In natura le prede possono semplicemente essere fortunate, possono scappare, possono difendersi e addirittura contrattaccare.
Il rapporto tra predatore e preda è un rapporto alla pari, inserito dentro degli elementi naturali in cui essi vivono, regolato da tecniche e caratteristiche specifiche delle specie
(come artigli, zanne, velocità, forza) e che finisce per instaurare un meccanismo di equilibrio.
Questo equilibrio si basa anche su una pari necessità: quella di sopravvivere. Dal risultato della caccia, infatti, dipende sia la vita della preda che del predatore.
La caccia in natura non è divertente, non è un passatempo, non è una scelta. È un’attività molto rischiosa che comporta fatica, dolore, sofferenza, paura, morte. Una situazione quindi che ogni essere vivente cerca ovviamente e istintivamente di evitare, se possibile.
È qualcosa in cui nessun animale ambisce di trovarsi, se non per la necessità vitale del predatore di sfamarsi e quella della preda di difendere se stessa e i suoi simili.
Nessun uomo pre-civilizzato che abbia avuto la necessità di adattarsi alla caccia ha mai inflitto alle sue prede una crudeltà lontanamente paragonabile a quella che oggi l’uomo civilizzato infligge a miliardi di animali ogni anno, a prescindere dal tipo di allevamento.
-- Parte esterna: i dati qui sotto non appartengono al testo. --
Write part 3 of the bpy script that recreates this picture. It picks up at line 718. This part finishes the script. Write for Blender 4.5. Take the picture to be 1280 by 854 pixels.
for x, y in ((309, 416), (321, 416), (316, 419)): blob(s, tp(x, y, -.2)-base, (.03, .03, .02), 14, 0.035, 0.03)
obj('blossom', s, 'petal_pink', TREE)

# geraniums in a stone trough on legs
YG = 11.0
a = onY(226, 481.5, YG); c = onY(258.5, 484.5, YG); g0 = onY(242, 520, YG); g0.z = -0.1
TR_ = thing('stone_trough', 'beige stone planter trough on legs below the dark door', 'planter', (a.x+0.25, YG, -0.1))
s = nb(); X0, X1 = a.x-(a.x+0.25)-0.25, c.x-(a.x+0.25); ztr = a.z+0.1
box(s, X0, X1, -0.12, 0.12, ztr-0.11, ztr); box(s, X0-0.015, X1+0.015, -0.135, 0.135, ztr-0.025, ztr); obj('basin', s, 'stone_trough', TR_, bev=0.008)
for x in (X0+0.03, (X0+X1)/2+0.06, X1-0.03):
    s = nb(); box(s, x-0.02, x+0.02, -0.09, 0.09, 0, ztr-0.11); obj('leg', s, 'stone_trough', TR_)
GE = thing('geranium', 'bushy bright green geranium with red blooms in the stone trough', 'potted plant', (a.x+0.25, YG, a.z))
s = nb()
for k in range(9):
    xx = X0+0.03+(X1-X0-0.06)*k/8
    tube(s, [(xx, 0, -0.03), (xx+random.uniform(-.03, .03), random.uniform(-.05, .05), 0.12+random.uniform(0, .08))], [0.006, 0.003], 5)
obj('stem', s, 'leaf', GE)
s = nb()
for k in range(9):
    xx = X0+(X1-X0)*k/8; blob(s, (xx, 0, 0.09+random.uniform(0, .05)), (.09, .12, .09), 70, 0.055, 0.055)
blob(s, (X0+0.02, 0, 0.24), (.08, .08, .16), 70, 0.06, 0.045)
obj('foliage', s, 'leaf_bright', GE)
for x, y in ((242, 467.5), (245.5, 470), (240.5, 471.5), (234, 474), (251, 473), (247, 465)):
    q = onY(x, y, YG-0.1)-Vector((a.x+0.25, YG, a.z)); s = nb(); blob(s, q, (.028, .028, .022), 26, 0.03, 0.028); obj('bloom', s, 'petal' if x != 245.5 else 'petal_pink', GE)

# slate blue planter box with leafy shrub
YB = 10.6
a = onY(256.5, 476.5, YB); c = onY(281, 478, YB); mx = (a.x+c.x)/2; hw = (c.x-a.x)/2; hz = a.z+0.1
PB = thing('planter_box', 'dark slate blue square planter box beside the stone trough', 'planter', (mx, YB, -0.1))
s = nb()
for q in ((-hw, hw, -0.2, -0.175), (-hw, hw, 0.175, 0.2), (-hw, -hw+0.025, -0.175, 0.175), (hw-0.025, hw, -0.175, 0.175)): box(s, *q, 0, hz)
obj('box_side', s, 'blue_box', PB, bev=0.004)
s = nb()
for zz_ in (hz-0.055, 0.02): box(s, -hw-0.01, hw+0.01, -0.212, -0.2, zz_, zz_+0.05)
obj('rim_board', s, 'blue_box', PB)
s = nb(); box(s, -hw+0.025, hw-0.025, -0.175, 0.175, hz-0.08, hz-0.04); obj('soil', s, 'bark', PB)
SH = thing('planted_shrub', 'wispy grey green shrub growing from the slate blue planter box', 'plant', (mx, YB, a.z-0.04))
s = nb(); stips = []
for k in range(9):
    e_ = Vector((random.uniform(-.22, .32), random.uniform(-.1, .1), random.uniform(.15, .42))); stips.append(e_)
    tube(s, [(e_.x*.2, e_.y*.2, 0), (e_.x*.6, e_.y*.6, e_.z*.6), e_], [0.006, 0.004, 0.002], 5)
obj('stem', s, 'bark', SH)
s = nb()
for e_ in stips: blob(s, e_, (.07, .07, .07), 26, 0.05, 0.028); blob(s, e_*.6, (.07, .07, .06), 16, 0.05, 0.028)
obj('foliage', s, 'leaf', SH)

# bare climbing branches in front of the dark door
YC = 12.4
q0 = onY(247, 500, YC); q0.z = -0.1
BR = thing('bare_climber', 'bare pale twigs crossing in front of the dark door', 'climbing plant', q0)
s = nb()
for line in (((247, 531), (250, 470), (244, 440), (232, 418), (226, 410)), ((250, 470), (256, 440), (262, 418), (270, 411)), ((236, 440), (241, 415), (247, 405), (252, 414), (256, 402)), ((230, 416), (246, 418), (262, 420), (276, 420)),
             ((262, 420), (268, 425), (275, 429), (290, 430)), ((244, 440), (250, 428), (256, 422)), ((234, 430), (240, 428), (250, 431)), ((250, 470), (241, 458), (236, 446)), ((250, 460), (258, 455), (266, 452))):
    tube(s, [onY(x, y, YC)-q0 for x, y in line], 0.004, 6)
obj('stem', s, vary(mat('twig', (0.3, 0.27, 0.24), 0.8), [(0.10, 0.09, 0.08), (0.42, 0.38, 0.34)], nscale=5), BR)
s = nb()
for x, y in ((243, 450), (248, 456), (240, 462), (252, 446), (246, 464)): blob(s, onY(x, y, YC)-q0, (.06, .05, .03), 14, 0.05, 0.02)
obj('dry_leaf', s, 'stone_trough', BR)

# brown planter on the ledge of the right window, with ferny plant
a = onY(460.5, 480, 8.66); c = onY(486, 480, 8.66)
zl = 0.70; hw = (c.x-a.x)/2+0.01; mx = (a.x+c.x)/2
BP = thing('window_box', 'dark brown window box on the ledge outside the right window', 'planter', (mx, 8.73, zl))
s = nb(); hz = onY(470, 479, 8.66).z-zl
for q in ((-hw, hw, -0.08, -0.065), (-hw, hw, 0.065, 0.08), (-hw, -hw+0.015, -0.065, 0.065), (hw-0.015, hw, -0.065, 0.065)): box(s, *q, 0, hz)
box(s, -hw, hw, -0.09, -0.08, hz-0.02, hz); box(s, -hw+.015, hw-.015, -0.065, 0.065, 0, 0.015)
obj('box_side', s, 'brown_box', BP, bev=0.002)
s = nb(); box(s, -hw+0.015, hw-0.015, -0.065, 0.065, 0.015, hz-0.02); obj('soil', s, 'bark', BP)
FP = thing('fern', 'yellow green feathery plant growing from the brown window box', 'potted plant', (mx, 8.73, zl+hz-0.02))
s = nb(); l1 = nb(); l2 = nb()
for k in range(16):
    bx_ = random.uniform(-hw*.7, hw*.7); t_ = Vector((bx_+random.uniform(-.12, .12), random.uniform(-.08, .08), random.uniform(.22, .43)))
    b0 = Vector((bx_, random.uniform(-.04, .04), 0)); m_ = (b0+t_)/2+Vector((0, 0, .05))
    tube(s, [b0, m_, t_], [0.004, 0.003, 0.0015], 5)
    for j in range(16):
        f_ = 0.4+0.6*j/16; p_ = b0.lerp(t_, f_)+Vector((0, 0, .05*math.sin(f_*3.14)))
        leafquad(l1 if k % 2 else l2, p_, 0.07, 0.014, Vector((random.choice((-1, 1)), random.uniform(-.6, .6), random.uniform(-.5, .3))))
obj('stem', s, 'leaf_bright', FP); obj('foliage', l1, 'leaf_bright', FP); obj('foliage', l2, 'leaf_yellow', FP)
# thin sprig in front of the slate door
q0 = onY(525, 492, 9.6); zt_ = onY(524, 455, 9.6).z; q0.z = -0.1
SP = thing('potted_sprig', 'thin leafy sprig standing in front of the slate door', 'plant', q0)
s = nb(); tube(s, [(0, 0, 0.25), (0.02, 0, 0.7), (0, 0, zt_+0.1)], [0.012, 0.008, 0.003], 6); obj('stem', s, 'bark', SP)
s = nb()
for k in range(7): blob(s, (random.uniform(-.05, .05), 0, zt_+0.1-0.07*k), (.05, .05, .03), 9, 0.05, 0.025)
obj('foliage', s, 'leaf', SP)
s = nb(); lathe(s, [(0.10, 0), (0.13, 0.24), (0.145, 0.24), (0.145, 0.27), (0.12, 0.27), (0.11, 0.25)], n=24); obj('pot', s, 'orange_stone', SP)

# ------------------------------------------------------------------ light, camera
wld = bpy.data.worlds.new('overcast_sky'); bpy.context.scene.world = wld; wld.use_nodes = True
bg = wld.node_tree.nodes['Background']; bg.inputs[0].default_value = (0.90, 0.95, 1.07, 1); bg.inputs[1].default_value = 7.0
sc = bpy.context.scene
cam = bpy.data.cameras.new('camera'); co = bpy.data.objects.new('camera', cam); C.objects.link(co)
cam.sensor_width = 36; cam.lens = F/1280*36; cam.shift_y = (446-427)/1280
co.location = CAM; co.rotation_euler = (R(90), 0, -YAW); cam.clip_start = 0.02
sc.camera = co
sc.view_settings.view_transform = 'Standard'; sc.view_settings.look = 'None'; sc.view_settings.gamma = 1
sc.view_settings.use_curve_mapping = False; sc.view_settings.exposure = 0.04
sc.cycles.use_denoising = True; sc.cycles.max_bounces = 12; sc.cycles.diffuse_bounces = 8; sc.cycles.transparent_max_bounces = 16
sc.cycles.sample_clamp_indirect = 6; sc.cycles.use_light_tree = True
Gli animali nascono prigionieri, nessuna possibilità di scappare, vivono quasi sempre una vita di dolore e vengono uccisi quando la convenienza economica del padrone lo impone.
Trovarsi di fronte al prodotto finale di questa lavorazione, disporne quanto e quando si desidera, e pensare che sia natura, che sia catena alimentare, non catena di montaggio, non è altro che una delle tante illusioni di cui l’uomo moderno ha bisogno per non pensare, per non rendersi conto di quanto sia inutilmente brutale la società in cui vive.